Elimination of the Horse Shoe Vortex in Axial Turbine Vane Cascades via Airfoil Shape Optimization

摘要

The horseshoe vortex, an aerodynamic phenomenon in axial turbine vane cascades, results in a significant deterioration in the aerodynamic performance of the airfoil. This paper presents the results of the aerodynamic redesign of an axial turbine stator vane for the purpose of horseshoe vortex diminishment. Initially, a loaded turbine stage was designed for typical aero-engine turbine conditions, named "first generation" in this paper. The flow at the stator inlet is analyzed (as part of a stage domain) and modeled by means of a Navier-Stokes computation using the upstream rotor exit conditions and employing the SST turbulence model. The resulting computed boundary conditions along the stator span establish new velocity triangles at the hub and tip regions, as the flow at the end walls is carefully studied. The stator design is optimized through a redesign of the hub and tip airfoil sections using the resulting boundary conditions.
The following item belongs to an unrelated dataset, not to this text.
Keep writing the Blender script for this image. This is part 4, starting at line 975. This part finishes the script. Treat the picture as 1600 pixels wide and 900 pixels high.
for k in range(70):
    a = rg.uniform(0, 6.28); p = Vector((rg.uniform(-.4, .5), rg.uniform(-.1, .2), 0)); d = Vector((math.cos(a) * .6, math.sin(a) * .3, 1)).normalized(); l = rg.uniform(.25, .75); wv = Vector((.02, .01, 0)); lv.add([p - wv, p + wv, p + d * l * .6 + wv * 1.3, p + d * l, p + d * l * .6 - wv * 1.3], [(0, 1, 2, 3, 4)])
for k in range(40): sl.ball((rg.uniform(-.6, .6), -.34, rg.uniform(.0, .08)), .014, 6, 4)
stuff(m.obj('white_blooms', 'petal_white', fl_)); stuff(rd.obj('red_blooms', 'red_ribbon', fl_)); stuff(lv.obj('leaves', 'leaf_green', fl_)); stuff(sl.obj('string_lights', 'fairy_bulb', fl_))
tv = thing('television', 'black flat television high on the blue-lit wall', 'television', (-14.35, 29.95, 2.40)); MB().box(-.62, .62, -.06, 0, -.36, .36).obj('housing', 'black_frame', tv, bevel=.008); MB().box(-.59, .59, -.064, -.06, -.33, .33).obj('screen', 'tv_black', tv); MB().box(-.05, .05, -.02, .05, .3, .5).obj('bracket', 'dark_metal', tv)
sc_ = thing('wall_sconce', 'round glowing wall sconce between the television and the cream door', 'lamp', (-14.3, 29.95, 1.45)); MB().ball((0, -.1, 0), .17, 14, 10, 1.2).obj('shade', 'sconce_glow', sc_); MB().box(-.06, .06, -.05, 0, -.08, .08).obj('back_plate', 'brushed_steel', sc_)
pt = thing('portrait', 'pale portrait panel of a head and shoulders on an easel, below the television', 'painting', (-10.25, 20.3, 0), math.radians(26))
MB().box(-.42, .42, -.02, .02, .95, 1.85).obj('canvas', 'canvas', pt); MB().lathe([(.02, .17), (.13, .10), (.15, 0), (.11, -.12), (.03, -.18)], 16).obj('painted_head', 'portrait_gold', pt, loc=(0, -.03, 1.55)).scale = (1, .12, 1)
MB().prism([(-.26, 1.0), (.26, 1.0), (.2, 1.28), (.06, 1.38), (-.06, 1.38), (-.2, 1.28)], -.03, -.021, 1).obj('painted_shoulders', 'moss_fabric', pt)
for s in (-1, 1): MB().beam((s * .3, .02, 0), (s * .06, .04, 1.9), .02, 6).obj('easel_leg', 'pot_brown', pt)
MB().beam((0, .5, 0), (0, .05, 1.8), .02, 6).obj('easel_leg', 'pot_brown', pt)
The airfoil is then restacked in three dimensions and the flow around the vane is again analyzed using the same boundary conditions as the first generation stator. The presented results show that the horseshoe vortex is significantly diminished after stator design-based optimization. Furthermore, the rotor-stator interaction is also analyzed and the conditions upstream of the optimized vane are also considerably improved.